Simulated Author's Rebuttal
We thank the referee for their careful reading and for identifying a point where the central argument would benefit from greater explicitness. We address the major comment below and will revise the manuscript accordingly.
read point-by-point responses
-
Referee: The central claim that interaction with the reference induces a discontinuity matching the standard collapse (including Born-rule probabilities) is asserted from the relational premise but lacks an explicit derivation. No calculation is supplied showing how the post-interaction relative state in the Everett/Rovelli formalism undergoes a discontinuous jump rather than remaining continuous unitary evolution of the composite system.

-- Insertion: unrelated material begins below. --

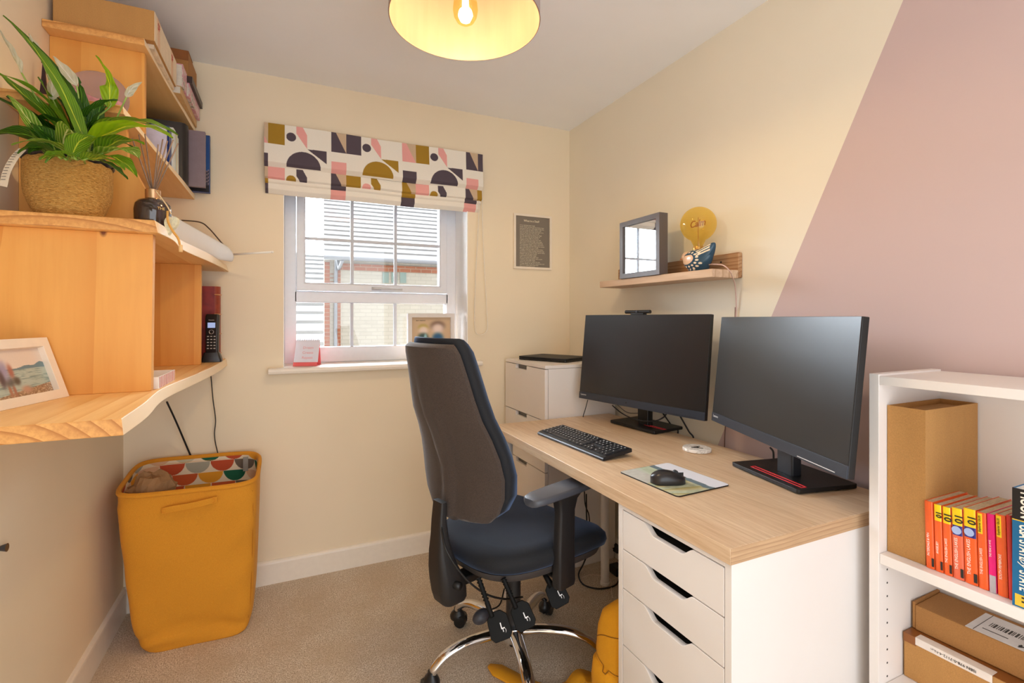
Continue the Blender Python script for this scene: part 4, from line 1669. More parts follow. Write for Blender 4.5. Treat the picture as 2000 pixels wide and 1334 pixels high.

Authors: The referee is correct that the manuscript presents the discontinuity as a direct consequence of the relational premise without supplying an explicit calculation. Our argument is that any description is always relative to a chosen reference system, and the reference system cannot be described relative to itself; therefore, an interaction between the system and its reference necessarily requires a change of reference frame, producing a discontinuity in the descriptive account even though the global state evolves unitarily. This discontinuity reproduces the standard collapse and Born-rule probabilities as they appear in the relative-state formalism. We acknowledge, however, that an illustrative calculation would make the distinction between global unitary evolution and the jump in the relative description clearer. In the revised manuscript we will add a short section containing a concrete example (a spin measurement) worked out in the relational/Everett formalism, showing explicitly how the post-interaction relative state from the reference system's perspective exhibits the apparent collapse while the composite state remains continuous. revision: yes
Circularity Check
No circularity: discontinuity follows directly from standard relational premise without reduction to inputs or self-citation
full rationale
The paper's core claim—that interaction with a reference system induces a descriptive discontinuity because the reference cannot describe itself—is presented as a direct logical consequence of the relational QM premise that descriptions are always relative to some system. This is a conceptual clarification rather than a mathematical derivation involving equations, fitted parameters, or ansatzes. No self-citations, uniqueness theorems, or renamings of known results are invoked in the abstract to support the central step, and the argument does not equate any output to its inputs by construction. The requirement to accept QM as incomplete is stated explicitly as an additional philosophical commitment, not smuggled in via definition.
Axiom & Free-Parameter Ledger
axioms (1)
- domain assumption All descriptions in quantum mechanics are relative to a reference system, and a reference system cannot be described relative to itself.